▶ _COLLECTED DATA_
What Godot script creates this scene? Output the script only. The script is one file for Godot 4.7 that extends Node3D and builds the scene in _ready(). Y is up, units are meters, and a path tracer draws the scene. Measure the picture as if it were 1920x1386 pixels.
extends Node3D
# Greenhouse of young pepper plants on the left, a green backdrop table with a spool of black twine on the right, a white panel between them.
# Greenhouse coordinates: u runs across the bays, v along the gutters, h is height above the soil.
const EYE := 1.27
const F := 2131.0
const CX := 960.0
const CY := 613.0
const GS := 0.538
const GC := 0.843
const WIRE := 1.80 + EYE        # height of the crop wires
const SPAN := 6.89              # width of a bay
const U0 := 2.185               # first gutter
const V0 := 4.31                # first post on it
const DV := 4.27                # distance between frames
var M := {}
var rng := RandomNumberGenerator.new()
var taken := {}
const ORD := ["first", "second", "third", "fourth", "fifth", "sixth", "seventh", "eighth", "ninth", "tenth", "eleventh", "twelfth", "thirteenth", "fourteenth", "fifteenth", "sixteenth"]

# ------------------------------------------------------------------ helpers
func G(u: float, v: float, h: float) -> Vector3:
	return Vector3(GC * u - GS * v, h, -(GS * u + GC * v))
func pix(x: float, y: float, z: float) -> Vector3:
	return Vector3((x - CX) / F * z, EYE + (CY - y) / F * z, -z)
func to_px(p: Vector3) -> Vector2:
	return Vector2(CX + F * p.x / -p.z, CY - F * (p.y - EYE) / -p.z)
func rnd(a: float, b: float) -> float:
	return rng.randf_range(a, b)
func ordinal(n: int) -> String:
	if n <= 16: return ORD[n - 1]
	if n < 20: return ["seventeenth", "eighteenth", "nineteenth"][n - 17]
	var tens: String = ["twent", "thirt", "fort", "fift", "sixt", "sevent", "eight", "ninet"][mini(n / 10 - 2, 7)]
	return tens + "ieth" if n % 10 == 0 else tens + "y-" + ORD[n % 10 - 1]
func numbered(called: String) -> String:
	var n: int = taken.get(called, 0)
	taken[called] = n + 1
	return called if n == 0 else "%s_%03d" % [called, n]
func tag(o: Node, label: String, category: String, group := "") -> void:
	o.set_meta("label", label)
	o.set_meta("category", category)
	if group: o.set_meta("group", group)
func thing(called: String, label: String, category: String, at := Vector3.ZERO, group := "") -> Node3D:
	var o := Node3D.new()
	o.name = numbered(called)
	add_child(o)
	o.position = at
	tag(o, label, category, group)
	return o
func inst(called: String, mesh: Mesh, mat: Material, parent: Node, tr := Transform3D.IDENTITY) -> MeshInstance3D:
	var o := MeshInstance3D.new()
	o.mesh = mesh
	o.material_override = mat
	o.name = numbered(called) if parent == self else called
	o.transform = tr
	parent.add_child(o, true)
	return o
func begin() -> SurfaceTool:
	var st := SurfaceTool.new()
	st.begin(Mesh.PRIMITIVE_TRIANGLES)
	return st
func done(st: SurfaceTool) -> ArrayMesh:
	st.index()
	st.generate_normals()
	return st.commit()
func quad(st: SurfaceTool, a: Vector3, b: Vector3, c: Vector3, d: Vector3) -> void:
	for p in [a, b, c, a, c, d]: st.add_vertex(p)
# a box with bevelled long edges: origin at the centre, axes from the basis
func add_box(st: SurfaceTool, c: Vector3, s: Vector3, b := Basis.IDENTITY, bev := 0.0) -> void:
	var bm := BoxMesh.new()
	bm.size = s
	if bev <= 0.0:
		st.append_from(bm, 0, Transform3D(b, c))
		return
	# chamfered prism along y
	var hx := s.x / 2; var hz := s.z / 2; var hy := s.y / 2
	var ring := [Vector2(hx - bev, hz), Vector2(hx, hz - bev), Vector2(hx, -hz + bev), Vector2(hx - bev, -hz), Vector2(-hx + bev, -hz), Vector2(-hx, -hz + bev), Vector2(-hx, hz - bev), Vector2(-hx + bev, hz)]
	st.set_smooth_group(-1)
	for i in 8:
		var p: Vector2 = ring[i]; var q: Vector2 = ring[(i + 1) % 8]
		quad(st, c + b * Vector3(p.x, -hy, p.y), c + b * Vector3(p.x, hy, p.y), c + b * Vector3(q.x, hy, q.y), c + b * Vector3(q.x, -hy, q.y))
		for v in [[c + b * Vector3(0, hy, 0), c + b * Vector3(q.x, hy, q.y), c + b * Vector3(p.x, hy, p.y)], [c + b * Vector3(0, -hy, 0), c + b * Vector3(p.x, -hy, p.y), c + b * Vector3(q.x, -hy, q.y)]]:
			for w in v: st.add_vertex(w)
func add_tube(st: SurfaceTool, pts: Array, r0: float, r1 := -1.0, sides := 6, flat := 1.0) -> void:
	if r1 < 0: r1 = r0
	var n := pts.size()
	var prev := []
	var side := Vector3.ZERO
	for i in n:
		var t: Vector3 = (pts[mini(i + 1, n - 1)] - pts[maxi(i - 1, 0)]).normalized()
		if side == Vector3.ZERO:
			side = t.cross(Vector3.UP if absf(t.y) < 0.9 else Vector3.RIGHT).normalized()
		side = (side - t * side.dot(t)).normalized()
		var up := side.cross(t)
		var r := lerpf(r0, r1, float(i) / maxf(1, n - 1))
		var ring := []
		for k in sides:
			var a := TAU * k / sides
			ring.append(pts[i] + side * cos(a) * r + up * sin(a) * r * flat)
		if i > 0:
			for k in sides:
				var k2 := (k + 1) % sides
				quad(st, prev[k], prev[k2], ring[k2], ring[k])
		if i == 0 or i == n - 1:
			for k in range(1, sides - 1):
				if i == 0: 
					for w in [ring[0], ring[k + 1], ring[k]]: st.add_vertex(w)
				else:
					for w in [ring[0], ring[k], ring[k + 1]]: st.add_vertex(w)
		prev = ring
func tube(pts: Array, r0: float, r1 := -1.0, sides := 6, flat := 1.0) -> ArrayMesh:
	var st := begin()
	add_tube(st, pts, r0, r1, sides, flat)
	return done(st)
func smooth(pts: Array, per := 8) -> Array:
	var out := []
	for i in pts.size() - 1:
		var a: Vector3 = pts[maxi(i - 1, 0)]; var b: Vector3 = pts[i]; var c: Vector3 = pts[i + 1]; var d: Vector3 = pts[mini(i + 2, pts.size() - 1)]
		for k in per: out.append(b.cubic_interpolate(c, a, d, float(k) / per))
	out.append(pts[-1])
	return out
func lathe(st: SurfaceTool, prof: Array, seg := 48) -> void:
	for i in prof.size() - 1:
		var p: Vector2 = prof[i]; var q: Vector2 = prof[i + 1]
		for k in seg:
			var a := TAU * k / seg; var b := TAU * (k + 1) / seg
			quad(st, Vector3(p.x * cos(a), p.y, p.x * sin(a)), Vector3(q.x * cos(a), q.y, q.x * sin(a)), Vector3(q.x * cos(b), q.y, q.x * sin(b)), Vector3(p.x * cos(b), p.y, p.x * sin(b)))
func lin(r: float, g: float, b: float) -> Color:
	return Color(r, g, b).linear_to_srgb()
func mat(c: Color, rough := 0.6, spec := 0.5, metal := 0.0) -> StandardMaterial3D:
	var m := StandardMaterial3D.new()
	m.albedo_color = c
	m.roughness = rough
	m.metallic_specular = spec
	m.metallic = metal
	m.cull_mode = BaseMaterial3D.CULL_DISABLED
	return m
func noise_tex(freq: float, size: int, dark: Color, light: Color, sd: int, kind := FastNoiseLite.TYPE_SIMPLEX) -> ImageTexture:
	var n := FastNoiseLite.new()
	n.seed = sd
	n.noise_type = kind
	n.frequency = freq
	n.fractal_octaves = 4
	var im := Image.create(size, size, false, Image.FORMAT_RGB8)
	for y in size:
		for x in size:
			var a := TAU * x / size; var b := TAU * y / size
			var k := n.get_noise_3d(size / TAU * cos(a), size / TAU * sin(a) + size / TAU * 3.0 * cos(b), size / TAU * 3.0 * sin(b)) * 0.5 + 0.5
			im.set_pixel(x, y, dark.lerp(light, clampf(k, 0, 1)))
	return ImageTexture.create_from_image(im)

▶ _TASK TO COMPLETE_
Provide the number of lines containing the string "extends", with no other output.

▶ _ANSWER TO THIS EXERCISE_
2